**PROBLEM TO WORK ON**
Quote the lines exactly, starting with the line that contains "-7.0, 93.0, 1.98)" and ending with the line that contains "91.0, 2.98, 'kerbd')", and leave out all other lines.

**DATA SECTION**
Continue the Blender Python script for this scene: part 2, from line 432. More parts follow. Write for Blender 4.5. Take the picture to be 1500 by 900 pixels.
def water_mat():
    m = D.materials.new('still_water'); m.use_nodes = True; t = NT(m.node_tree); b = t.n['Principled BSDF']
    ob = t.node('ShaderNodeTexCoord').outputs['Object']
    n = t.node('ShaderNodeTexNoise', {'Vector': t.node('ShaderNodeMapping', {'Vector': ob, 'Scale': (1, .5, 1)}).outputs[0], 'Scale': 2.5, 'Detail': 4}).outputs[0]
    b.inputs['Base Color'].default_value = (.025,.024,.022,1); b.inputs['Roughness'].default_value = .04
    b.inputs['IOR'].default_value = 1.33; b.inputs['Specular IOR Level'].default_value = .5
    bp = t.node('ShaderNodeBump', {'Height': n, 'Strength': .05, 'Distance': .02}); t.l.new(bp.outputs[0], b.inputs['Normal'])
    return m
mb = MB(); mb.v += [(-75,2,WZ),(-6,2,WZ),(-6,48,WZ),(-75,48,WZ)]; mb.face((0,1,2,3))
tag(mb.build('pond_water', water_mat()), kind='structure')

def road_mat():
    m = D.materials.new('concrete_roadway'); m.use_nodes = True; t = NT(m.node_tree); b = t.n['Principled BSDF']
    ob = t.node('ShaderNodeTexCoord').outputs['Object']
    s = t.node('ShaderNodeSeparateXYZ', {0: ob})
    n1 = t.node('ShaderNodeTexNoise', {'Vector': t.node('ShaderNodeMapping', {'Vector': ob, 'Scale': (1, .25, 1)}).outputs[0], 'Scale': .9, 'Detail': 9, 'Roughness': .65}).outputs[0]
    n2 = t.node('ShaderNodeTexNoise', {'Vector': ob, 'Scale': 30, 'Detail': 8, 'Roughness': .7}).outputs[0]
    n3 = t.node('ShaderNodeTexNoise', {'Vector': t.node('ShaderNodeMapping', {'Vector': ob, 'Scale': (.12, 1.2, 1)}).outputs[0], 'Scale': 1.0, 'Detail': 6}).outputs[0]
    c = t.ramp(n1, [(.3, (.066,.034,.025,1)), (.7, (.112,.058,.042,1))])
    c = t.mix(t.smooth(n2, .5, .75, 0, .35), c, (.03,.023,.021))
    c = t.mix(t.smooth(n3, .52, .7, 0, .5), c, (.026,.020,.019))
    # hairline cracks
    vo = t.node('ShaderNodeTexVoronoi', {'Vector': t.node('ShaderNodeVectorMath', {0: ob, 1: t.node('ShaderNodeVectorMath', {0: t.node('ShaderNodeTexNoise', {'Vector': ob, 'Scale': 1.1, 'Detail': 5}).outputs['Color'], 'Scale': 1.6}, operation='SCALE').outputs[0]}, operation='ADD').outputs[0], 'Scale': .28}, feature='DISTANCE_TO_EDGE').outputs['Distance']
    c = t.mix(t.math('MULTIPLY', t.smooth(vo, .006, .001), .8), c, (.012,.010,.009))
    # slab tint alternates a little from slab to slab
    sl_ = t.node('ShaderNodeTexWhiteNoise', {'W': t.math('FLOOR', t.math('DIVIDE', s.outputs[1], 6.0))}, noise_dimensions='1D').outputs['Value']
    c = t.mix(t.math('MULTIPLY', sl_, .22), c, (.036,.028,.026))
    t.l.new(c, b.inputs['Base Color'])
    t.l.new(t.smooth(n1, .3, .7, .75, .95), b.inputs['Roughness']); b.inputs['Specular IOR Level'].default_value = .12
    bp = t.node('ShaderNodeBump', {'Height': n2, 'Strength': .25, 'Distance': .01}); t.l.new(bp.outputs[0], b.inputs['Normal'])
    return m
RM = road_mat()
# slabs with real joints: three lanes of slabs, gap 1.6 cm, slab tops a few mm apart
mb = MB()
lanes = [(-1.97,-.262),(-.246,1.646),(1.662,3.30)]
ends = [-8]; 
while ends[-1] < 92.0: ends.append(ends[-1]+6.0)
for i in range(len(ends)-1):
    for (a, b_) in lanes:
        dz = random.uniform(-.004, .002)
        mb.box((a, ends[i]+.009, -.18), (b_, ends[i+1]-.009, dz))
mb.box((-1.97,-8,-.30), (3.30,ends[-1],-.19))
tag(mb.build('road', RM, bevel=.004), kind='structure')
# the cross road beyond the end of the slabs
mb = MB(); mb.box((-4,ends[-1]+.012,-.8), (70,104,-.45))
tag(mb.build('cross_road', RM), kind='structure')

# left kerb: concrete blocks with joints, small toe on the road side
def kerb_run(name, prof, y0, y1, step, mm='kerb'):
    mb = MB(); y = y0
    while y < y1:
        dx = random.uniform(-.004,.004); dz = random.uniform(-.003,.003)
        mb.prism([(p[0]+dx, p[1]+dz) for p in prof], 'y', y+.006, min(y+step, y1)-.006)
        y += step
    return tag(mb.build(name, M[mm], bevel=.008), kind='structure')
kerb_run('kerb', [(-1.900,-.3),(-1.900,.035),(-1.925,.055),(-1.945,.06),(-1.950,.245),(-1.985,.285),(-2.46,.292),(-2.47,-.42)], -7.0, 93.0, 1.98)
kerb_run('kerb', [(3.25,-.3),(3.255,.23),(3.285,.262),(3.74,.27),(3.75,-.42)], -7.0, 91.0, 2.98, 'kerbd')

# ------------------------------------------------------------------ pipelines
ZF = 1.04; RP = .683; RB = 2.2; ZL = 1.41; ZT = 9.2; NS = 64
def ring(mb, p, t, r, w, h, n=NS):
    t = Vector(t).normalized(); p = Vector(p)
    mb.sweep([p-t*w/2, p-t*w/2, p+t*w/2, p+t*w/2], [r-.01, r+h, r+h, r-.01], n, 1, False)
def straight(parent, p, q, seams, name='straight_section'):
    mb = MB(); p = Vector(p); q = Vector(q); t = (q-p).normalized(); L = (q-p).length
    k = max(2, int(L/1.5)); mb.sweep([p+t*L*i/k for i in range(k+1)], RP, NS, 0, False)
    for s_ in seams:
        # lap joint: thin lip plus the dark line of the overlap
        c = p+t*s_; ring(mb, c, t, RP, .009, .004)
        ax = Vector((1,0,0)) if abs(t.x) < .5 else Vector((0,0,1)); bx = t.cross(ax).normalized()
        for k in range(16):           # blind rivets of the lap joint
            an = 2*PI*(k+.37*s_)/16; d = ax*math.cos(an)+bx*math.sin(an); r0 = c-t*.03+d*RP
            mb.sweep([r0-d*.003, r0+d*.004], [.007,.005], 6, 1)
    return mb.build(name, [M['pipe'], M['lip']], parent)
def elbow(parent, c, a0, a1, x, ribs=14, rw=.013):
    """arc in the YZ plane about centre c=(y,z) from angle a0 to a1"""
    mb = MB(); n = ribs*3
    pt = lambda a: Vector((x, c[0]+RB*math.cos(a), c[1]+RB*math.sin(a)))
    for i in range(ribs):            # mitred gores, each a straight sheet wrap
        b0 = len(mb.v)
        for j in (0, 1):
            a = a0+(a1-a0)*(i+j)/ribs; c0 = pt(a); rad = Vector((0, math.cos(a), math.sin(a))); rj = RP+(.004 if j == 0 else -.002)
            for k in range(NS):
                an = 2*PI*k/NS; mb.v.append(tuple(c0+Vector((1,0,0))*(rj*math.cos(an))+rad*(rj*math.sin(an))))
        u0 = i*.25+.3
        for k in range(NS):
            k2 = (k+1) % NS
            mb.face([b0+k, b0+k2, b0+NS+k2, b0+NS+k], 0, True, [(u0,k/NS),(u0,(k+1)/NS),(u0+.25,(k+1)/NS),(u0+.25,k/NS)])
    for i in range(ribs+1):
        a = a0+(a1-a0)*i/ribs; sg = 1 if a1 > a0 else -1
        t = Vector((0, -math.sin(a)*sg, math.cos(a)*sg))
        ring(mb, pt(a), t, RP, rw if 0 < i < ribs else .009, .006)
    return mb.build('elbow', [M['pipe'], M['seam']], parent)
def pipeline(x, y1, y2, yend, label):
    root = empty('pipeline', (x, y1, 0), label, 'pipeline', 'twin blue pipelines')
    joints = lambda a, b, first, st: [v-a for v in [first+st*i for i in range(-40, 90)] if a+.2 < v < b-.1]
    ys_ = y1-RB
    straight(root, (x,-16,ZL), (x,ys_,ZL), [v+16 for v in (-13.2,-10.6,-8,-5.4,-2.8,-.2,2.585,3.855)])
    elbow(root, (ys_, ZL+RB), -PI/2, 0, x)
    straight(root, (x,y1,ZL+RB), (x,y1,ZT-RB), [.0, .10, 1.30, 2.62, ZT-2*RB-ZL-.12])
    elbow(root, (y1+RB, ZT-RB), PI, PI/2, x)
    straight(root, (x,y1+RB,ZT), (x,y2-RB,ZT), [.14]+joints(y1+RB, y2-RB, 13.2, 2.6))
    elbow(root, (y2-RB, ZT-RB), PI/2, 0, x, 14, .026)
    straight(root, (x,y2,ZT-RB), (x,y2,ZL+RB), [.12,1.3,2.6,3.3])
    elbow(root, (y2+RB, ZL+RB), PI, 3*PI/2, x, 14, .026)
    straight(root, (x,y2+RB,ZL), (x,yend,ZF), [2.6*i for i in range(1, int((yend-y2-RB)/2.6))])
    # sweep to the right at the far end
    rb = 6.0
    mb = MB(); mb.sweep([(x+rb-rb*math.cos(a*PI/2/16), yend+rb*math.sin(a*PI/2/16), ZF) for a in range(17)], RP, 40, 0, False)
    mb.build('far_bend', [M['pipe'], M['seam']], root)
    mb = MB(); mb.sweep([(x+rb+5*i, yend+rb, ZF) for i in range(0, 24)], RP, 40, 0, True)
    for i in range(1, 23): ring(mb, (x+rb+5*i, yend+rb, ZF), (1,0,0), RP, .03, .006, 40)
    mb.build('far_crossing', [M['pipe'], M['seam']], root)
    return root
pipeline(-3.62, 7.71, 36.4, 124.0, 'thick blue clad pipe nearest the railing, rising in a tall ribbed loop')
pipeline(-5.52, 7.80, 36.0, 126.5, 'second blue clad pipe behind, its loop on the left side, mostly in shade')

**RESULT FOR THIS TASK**
kerb_run('kerb', [(-1.900,-.3),(-1.900,.035),(-1.925,.055),(-1.945,.06),(-1.950,.245),(-1.985,.285),(-2.46,.292),(-2.47,-.42)], -7.0, 93.0, 1.98)
kerb_run('kerb', [(3.25,-.3),(3.255,.23),(3.285,.262),(3.74,.27),(3.75,-.42)], -7.0, 91.0, 2.98, 'kerbd')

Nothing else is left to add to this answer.